This is my review of Some Girls, Some Hats, and Hitler, my Austria book: I am trying to read a book from every country in the world.
THE BOOK: Some Girls, Some Hats and Hitler, by Trudi Kanter
IN SHORT: This is the ridiculously titled, profoundly moving memoir, originally published in the 1980s, of a singularly wily Viennese hat designer whose relentless invention saved her family from the Holocaust.
THE BEST BIT: This is a remarkable book. Is it the one Austrian book everyone should read? I don’t know. (I certainly liked it better than Stefan Zweig’s fiction or The Piano Teacher, both of which I tried first. See a review of Zweig’s The World of Yesterday here; originally intended as my Austria book, it is so devoted to the European project that I reclassified it.) But it is a book that everyone should read, period.
Trudi Kanter is a remarkable woman, and this is a remarkable memoir. Kanter was a milliner in pre-World War II Vienna, one with a successful atelier and, as she says in literally the first sentence of the book’s second paragraph, “a fashionable address: 11 Kohlmarkt.” This short, opening section is devoted not to the war but to Walter, her soon-to-be (handsome, and I believe unfaithful, and unwieldy) husband. (“For all his charm, Walter had the self-preservation instincts of the dodo,” writes Linda Grant in her excellent introduction.) “Of course I’d seen him before. … In a small city like Vienna, everyone knew who was who, and everyone knew who might one day be more than that.” Her preoccupation remains with him, her parents, and her work — not the larger machinations of the war. Holistic thinking would be a luxury she could not afford.

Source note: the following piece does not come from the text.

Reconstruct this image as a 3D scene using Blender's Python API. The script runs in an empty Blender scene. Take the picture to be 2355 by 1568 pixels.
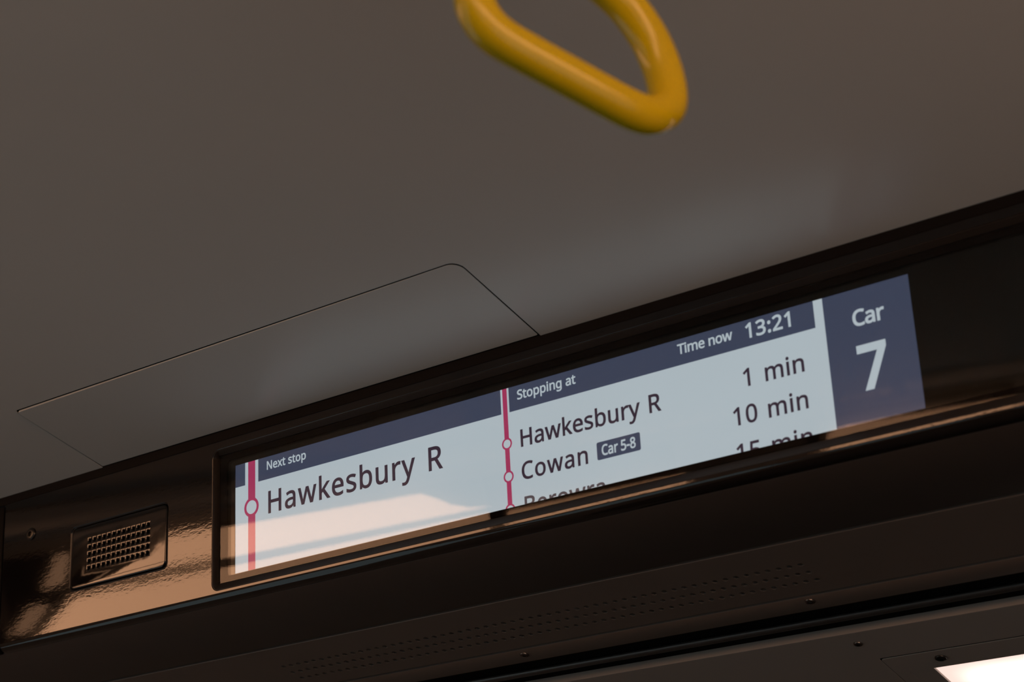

The entire book is told in this conversational, just-between-us tone, as Trudi travels from Vienna to Paris (for the fashion shows, in March 1938) just as Hitler marches his army into Austria. Against the advice of her Parisian friends, she returns (“Walter would never survive on his own”), as “squads of Nazis rampaged through the city. … Being Jewish, we are fair game, unprotected by law” — and so begins her desperate (but somehow still jaunty — this is an exuberant woman) effort to save her Jewish husband, her mother, and her Jewish father. It gives little away to reveal that she succeeds — how she does it, though, is an effort worthy of a 1940s heroine — worthy of Lauren Bacall. (Why this book has not been turned into a movie I have no idea.) It is worth pointing out that while she played a role in securing freedom for her immediate family as well as her ex-husband, Walter’s family, who failed to heed her concerns, died in the concentration camps. And it is worth considering the kindnesses — the mercy — she encountered along her way, not least from the Viennese trade official who allowed her, during the Nazi occupation, to travel to London, ostensibly, and only ostensibly, to sell her collection of hats, despite anti-German boycotts that would surely have not allowed her to do so. (“‘I have confidence in you. Many people would take this opportunity and never come back.’”) Many of the qualities that draw us to stories about World War II — the immeasurable stakes, the answer to the question of how far we will go for those we love — are amply evident here.
I love this book, despite its flaws. Kanter was a milliner, not, primarily a writer — this book, incredibly, is the product of a creative writing class she took well into her seventh decade. It is not a perfect document: It can be confusing at times, as characters step on and off stage without warning. (One, named Pepi, is half-introduced as someone eager to to invite her to his home outside Vienna — and only in time do we understand that this is her husband, from whom she is separated, and that part of the reason she cannot accept this offer is because she would be accompanied by Walter.) There are trips backward in time, to 1935 and 1936, that probably do the book’s momentum no great good. Who knows what she might have been able to accomplish if she had written throughout her life, instead of coming to it in her 70s? By all evidence she was a gifted designer of hats; she might have become as good or better a writer.
A note about this book’s provenance. As Grant makes clear, the holder of the book’s copyright is unknown, as she and Walter had no children, despite their hopes, and she had no siblings. Some Girls, Some Hats, and Hitler is her legacy. Trudi Kanter’s was just one story of millions, but it deserves to be remembered.